10 Prioritas Bisnis dan HAM
Pada kesempatannya, peneliti bisnis dan HAM Setara Institute Nabhan Aiqani menjelaskan tujuan pemaparan 10 isu prioritas bisnis dan HAM di Indonesia, yang salah satunya terkait kepastian perlindungan pekerja migran. Rilis outlook BHR ini untuk mendorong semua pihak menaruh perhatian dan merancang agenda bersama.

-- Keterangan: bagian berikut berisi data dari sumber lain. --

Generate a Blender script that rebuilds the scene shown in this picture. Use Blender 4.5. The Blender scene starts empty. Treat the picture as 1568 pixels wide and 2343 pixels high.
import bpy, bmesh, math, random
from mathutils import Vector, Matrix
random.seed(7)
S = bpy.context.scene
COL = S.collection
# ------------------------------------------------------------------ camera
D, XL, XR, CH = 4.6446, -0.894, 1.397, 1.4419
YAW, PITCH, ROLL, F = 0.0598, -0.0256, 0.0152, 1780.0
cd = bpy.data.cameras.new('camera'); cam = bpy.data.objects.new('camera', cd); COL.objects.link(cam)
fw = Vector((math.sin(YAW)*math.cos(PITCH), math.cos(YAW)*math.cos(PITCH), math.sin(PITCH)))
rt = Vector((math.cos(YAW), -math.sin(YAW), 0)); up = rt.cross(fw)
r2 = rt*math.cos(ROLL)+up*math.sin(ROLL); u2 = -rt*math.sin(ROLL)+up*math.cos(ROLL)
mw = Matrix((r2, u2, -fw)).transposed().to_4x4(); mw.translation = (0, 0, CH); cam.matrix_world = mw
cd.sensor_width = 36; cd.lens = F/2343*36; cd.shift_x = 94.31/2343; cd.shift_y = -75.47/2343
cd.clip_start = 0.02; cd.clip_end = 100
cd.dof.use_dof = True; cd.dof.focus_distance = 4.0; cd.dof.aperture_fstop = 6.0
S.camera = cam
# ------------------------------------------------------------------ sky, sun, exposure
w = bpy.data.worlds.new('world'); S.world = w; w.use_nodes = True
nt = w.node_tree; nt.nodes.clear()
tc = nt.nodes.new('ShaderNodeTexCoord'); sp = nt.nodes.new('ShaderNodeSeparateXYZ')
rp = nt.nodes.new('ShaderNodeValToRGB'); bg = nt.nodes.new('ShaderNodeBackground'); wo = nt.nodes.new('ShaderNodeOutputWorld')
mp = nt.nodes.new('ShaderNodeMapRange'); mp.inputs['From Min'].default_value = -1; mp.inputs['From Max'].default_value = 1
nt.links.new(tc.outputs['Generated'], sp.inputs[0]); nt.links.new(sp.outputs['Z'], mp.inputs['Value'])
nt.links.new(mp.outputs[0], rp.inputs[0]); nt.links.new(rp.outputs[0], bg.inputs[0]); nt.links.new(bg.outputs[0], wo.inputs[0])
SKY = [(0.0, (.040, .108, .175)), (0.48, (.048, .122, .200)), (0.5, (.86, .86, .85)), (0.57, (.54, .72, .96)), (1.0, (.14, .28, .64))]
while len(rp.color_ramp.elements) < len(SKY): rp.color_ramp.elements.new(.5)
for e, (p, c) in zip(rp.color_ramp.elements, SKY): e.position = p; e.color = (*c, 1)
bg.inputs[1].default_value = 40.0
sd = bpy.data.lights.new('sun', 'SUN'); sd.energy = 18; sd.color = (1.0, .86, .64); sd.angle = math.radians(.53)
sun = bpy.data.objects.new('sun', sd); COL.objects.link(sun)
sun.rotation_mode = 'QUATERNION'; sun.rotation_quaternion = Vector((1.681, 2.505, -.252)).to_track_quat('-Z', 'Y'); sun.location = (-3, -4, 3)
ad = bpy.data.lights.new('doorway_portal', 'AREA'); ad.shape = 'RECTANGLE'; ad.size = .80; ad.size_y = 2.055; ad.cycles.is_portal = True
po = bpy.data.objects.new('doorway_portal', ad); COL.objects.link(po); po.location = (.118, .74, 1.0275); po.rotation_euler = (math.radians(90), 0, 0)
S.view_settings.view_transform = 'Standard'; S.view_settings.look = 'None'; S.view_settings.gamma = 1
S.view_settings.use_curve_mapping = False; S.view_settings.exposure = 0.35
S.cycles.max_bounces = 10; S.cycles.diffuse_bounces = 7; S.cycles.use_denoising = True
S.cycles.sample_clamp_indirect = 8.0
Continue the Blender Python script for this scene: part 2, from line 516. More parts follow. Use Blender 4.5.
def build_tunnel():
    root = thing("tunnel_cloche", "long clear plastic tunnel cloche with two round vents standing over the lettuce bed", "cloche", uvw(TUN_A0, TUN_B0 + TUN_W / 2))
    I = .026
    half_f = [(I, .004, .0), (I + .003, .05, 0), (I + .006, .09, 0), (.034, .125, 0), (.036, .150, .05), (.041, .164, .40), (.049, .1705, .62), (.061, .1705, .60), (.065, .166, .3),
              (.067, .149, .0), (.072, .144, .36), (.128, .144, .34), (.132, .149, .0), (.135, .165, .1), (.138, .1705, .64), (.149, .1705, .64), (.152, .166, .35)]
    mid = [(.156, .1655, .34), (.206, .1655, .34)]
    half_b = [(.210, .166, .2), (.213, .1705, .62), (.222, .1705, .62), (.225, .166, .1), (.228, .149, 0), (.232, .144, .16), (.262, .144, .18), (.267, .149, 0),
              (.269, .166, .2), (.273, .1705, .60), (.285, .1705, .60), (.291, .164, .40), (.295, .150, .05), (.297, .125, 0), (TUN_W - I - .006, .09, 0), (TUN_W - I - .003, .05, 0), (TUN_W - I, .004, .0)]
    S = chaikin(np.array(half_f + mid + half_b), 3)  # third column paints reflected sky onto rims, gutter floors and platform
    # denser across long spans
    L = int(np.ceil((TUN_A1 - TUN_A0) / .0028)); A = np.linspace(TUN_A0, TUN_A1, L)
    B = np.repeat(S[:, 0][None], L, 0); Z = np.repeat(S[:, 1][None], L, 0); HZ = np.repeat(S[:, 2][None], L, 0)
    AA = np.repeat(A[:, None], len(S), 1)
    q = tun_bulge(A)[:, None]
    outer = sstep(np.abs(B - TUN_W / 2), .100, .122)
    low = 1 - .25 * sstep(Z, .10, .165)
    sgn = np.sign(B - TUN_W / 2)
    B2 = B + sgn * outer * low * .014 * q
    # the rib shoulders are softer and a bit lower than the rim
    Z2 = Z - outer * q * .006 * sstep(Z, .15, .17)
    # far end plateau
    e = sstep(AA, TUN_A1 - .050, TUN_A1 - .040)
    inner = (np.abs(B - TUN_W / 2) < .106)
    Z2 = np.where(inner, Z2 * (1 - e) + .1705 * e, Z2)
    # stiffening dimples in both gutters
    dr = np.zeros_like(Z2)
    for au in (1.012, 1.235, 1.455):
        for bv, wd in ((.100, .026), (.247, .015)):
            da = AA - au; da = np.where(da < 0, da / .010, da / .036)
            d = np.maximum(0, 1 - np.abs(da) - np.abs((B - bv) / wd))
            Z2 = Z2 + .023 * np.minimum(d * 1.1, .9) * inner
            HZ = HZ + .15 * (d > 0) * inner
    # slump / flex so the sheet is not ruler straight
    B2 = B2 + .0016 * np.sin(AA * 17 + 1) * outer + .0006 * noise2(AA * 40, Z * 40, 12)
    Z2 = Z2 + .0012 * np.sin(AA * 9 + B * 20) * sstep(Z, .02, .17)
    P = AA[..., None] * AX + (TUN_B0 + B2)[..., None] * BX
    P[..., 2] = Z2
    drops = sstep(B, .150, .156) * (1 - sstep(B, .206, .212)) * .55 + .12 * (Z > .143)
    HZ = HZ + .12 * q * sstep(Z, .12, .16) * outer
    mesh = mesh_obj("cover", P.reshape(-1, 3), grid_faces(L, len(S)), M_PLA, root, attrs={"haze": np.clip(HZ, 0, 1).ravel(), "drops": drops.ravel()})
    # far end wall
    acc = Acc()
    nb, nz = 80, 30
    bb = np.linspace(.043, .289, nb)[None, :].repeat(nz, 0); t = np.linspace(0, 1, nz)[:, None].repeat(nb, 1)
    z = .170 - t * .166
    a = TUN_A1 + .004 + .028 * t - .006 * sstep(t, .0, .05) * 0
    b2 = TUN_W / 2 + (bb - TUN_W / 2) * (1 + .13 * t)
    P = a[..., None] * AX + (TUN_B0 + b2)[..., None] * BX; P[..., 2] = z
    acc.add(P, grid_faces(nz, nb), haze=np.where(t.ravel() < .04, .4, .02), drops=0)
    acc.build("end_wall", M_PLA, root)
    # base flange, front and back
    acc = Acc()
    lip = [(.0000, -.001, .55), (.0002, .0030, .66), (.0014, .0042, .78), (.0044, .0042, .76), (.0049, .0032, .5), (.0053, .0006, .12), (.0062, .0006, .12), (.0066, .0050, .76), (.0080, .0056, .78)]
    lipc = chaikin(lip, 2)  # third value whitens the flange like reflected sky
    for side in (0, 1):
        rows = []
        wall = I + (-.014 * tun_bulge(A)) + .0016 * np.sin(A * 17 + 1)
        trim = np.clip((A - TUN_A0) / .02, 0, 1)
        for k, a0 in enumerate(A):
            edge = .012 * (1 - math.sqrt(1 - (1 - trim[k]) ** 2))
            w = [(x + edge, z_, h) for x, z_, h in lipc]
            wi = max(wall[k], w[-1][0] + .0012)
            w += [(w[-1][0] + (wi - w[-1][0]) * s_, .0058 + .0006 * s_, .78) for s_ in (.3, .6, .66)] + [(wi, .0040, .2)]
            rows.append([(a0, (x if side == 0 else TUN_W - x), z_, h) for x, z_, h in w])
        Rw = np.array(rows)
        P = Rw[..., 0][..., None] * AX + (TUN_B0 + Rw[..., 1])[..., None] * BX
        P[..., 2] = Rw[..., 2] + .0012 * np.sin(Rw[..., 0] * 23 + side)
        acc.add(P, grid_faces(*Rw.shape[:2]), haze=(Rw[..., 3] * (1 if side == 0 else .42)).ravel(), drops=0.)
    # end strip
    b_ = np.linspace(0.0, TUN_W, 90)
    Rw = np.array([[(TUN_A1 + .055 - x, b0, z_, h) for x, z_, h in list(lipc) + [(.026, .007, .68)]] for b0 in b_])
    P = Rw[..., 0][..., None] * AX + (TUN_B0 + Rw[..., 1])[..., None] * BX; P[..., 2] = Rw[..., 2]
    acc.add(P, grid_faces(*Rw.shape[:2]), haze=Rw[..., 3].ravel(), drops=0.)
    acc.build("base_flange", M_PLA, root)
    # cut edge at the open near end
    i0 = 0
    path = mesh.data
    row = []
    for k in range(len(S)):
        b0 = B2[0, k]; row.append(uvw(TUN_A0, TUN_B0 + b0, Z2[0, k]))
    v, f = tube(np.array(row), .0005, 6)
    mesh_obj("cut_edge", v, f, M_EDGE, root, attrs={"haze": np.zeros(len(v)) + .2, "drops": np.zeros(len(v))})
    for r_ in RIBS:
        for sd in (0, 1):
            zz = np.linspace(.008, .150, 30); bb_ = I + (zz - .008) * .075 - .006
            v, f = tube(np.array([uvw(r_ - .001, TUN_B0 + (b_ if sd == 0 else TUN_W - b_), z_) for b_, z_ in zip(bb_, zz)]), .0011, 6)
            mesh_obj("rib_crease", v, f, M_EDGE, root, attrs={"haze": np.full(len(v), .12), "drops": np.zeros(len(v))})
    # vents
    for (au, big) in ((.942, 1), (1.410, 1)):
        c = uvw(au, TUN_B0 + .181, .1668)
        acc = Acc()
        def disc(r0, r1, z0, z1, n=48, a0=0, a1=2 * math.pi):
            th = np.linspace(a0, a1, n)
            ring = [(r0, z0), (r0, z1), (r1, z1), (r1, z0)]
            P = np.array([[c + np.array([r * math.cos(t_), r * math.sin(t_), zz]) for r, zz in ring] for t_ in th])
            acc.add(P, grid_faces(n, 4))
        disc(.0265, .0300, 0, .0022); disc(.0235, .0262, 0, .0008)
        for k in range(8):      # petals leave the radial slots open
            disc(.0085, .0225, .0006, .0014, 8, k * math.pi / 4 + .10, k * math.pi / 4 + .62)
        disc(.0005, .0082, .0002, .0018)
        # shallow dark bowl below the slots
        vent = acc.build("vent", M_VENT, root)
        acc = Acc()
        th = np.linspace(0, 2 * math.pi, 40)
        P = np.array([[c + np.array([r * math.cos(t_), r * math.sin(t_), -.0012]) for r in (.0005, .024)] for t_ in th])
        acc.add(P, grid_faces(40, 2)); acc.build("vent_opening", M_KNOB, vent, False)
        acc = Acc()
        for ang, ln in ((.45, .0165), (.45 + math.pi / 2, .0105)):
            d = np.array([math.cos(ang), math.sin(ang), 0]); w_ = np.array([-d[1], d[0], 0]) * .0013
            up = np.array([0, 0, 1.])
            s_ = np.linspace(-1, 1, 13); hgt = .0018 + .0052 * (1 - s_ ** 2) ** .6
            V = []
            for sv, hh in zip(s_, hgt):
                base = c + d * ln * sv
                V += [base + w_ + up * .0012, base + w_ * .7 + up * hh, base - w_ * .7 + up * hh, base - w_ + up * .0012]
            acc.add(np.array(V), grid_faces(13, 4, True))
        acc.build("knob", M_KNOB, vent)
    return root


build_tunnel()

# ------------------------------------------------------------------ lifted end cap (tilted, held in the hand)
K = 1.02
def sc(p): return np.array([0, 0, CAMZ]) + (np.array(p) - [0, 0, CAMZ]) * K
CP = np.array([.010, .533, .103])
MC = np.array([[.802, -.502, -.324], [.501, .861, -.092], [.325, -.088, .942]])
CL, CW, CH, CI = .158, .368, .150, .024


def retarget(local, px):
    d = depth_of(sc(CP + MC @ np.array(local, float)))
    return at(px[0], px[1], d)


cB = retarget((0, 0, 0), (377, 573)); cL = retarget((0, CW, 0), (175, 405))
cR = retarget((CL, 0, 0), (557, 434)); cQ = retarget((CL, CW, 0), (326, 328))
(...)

Menurutnya, hal itu untuk terus mendorong sektor bisnis mengintegrasikan prinsip-prinsip HAM dalam operasionalisasnya.
Penetapan isu prioritas didasarkan pada kerangka risiko environment, social, and governance (ESG) dalam tata kelola bisnis, yang dihimpun dalam 10 isu prioritas bisnis dan HAM yang relevan.
- Memastikan terwujudnya tata kelola sektor perkebunan, pertambangan, dan pembangunan infrastruktur yang transparan.
- Mendorong skema perdagangan karbon yang berkeadilan, pencegahan perubahan iklim dan deforestasi.
- Memastikan jaminan perlindungan hak bagi pekerja sektor informal dan pekerja rumah tangga (PRT).
- Memastikan perlindungan pekerja dan serikat pekerja untuk mewujudkan decent work (pekerjaan yang layak).
- Bisa memastikan perlindungan pekerja migran di darat dan laut dari praktik pelanggaran HAM yang merugikan.
- Memastikan just transition dalam konteks just energy transition.
- Memastikan harmonisasi kebijakan perlindungan HAM dalam operasionalisasi bisnis.
- Mendorong penerapan kebijakan mandatori uji tuntas HAM.
- Mencegah sektor keuangan dalam pembiayaan proyek yang berpotensi melanggar HAM.
- Merespons secara serius upaya untuk mengintegrasikan bisnis dan HAM.